In an attempt to make denizens of Beijing more aware of the problem and advertising firm has placed large reflective installations around public spaces in the city in to engage the people in a creative way. A spokesperson for the firm, Grey Group, stated that many people who live within Beijing have never seen a river or a lake.

The water crisis is rapidly getting worse. Twenty years ago while travelling in the PRC, one of the most lasting memories I have of the countryside is rivers full and brawny and agricultural areas lush with water in ditches and small boys herding ducks. Since then the Province of Hubei has lost 974 of its 1000 lakes. An estimated 28 000 rivers country wide have been sucked dry by overuse. Most that remain are compromised.

China has embarked on the ambitious and expensive South to North Water Diversion Project that will eventually divert water from the mighty Yangtze River to supply the northern taps. This will be the biggest water diversion project in the world, yet even the Yangtze is losing its volume.

Since Deng Xiaopeng declared, “Let a few get rich.” Society in China has changed radically, including riches for many. Those running the country have some difficult choices to make in the near future with civil unrest a likely outcome no matter which path they choose.

The official line in the PRC is that the water shortages are a result of climate change but other important factors are also at play.

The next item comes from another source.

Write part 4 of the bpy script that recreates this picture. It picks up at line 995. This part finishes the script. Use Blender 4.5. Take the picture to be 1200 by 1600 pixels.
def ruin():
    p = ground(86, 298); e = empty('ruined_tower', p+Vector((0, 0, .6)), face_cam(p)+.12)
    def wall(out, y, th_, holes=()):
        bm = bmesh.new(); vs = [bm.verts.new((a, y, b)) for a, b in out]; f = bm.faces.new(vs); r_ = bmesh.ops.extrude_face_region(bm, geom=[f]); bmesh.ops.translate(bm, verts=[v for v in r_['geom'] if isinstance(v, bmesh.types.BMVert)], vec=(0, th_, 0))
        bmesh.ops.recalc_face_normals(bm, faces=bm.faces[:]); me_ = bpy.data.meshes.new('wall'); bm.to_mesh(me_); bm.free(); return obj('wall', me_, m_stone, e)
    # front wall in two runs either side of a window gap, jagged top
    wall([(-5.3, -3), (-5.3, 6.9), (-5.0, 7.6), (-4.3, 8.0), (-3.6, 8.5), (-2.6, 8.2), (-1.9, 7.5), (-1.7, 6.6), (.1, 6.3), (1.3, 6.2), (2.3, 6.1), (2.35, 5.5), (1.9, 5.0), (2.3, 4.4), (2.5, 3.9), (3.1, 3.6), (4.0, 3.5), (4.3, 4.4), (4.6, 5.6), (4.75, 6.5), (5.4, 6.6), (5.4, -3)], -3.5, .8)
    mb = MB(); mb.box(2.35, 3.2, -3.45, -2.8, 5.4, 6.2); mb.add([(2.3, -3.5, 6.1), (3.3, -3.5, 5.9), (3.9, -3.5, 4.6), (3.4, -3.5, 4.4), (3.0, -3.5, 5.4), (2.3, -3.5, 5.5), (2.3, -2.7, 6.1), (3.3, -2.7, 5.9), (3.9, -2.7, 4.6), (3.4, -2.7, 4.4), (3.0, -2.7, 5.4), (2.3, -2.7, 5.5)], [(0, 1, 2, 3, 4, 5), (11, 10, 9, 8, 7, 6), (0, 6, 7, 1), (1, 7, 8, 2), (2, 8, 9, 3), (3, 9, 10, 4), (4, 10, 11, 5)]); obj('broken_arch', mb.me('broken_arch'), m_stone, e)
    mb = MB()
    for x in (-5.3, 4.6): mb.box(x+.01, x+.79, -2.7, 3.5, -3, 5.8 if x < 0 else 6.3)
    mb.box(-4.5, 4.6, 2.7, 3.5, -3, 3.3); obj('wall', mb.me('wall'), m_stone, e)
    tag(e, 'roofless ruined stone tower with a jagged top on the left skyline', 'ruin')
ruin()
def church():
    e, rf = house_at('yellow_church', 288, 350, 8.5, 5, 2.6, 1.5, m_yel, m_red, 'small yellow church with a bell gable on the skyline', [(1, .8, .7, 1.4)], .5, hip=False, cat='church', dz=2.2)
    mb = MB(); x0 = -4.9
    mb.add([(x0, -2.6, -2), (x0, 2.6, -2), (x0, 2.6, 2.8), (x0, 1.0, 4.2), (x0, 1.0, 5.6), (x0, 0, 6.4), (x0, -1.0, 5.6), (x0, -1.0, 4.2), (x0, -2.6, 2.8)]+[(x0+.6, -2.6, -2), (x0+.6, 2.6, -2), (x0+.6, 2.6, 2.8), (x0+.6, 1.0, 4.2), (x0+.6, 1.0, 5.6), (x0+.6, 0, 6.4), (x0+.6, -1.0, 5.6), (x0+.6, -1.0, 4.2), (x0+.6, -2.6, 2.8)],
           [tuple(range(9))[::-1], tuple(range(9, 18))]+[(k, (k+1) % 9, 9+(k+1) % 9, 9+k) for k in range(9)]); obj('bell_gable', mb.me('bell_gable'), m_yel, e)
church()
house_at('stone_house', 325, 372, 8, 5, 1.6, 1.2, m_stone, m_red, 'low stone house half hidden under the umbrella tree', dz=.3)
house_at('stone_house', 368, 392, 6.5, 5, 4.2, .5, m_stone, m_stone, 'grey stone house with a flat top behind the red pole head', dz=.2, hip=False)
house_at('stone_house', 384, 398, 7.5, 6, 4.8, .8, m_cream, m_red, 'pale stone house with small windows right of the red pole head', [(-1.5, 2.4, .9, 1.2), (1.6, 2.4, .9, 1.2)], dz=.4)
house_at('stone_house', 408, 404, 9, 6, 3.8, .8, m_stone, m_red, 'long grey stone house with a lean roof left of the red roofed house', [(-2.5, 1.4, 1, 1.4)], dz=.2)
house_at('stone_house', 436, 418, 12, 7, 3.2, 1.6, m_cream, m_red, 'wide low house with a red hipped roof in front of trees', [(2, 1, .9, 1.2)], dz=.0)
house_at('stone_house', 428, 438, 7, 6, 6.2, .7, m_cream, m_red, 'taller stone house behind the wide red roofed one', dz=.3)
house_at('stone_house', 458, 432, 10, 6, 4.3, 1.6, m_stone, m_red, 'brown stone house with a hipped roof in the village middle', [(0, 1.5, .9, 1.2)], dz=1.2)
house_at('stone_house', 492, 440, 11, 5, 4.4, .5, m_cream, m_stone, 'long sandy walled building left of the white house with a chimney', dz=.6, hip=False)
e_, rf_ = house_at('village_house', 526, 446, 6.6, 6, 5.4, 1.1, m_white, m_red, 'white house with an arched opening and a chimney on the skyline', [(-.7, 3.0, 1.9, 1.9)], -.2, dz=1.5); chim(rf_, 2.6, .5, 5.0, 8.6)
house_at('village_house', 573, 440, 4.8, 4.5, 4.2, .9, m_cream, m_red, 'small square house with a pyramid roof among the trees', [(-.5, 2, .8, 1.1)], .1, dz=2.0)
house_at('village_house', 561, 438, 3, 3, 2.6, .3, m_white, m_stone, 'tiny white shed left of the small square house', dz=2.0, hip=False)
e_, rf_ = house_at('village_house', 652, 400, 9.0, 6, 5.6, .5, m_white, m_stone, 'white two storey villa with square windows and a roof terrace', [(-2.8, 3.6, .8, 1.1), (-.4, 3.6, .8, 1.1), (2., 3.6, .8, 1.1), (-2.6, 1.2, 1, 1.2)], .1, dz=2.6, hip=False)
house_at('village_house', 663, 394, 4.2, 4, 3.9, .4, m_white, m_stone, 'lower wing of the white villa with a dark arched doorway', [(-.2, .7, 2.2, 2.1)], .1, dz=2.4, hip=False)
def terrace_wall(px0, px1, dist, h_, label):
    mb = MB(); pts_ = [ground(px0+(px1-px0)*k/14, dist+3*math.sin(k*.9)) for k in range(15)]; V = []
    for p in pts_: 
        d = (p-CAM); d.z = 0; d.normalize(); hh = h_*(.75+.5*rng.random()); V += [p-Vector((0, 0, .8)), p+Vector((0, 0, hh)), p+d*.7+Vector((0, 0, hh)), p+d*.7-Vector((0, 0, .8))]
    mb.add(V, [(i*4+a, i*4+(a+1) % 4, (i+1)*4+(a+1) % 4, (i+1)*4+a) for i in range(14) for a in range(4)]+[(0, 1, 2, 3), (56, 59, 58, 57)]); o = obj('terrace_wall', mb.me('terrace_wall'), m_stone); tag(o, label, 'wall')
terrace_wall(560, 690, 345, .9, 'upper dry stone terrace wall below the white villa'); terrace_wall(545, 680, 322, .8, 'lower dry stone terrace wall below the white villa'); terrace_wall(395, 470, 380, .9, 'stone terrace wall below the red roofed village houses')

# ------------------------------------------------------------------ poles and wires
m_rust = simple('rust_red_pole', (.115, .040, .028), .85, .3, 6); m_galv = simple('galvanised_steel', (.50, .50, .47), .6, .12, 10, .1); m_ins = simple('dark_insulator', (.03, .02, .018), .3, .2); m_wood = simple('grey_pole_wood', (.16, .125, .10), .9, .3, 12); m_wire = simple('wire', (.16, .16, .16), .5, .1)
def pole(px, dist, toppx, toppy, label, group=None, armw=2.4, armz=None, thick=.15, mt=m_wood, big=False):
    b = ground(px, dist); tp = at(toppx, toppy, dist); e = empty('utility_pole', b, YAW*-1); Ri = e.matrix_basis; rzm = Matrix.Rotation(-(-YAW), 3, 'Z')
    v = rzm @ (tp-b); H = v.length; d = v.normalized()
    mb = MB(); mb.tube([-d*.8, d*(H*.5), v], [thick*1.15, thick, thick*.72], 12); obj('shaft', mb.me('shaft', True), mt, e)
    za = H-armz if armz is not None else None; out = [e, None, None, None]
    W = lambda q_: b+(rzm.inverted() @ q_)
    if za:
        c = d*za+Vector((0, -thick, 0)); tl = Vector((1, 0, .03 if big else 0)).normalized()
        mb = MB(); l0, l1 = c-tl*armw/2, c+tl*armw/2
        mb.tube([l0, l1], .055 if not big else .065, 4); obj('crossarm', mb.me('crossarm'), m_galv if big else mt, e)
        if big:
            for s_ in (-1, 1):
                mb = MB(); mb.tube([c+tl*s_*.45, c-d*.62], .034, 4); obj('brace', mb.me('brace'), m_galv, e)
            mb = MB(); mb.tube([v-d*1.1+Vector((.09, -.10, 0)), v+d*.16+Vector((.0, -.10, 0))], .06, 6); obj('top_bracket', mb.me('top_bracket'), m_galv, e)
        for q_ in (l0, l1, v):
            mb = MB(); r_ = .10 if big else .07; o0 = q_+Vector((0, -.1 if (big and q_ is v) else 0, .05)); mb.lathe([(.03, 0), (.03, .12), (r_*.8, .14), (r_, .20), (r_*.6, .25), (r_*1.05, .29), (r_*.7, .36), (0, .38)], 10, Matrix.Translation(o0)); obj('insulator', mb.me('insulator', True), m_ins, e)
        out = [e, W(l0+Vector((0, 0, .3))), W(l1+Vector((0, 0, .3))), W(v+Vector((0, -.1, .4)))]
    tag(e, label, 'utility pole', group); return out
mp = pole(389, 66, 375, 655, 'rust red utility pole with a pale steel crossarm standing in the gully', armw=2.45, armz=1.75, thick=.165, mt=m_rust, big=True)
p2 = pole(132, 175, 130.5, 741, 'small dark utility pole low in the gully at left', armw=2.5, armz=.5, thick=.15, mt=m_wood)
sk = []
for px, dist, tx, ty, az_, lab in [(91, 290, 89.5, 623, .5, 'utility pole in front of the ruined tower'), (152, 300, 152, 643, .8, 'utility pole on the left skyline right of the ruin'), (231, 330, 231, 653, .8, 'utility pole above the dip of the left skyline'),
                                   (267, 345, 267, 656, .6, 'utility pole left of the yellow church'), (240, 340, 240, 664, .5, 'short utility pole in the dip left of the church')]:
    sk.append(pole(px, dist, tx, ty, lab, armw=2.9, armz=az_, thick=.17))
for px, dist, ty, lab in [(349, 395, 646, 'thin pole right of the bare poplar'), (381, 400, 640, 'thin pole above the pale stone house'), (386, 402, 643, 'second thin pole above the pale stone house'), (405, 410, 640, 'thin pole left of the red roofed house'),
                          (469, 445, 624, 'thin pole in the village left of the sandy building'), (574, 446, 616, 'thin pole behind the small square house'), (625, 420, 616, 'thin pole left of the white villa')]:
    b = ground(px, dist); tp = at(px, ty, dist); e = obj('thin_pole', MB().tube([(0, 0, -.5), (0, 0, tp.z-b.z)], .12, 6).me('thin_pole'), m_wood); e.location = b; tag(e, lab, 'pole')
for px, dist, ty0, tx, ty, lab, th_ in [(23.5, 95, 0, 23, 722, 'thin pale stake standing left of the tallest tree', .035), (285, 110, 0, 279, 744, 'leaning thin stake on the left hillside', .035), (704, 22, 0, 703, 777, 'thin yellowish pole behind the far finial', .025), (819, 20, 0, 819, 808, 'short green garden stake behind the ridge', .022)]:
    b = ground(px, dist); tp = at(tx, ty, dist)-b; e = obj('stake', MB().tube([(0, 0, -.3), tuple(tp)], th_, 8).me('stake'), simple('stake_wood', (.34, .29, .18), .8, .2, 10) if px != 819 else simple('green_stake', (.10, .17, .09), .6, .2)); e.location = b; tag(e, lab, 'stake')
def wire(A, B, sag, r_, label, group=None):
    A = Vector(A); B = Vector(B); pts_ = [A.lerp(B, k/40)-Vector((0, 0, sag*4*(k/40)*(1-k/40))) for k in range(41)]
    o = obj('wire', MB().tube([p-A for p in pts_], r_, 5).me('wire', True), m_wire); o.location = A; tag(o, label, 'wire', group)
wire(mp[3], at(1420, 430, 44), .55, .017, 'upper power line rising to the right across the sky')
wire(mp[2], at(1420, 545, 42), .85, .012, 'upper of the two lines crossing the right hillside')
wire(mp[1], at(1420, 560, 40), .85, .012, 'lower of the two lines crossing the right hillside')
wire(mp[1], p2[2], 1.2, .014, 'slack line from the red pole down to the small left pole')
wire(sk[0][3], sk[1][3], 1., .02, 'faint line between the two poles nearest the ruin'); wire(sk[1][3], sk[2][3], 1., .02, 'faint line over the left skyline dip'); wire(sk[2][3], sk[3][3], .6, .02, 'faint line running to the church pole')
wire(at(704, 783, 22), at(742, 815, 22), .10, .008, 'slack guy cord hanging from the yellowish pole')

·         Increasing population, currently more than 1.349 billion people
·         Deforestation
·         Industrialization
·         Pollution which effectively prevents usage for drinking or agriculture

There may already be moves afoot to curb water usage by China’s industries. Today Bloomberg News is carrying a report that 1400 companies in 19 different industries have been ordered to cut production. The official reason is given as there is overproduction and that will force prices down. The side benefit will also be reduced production equals reduced water consumption.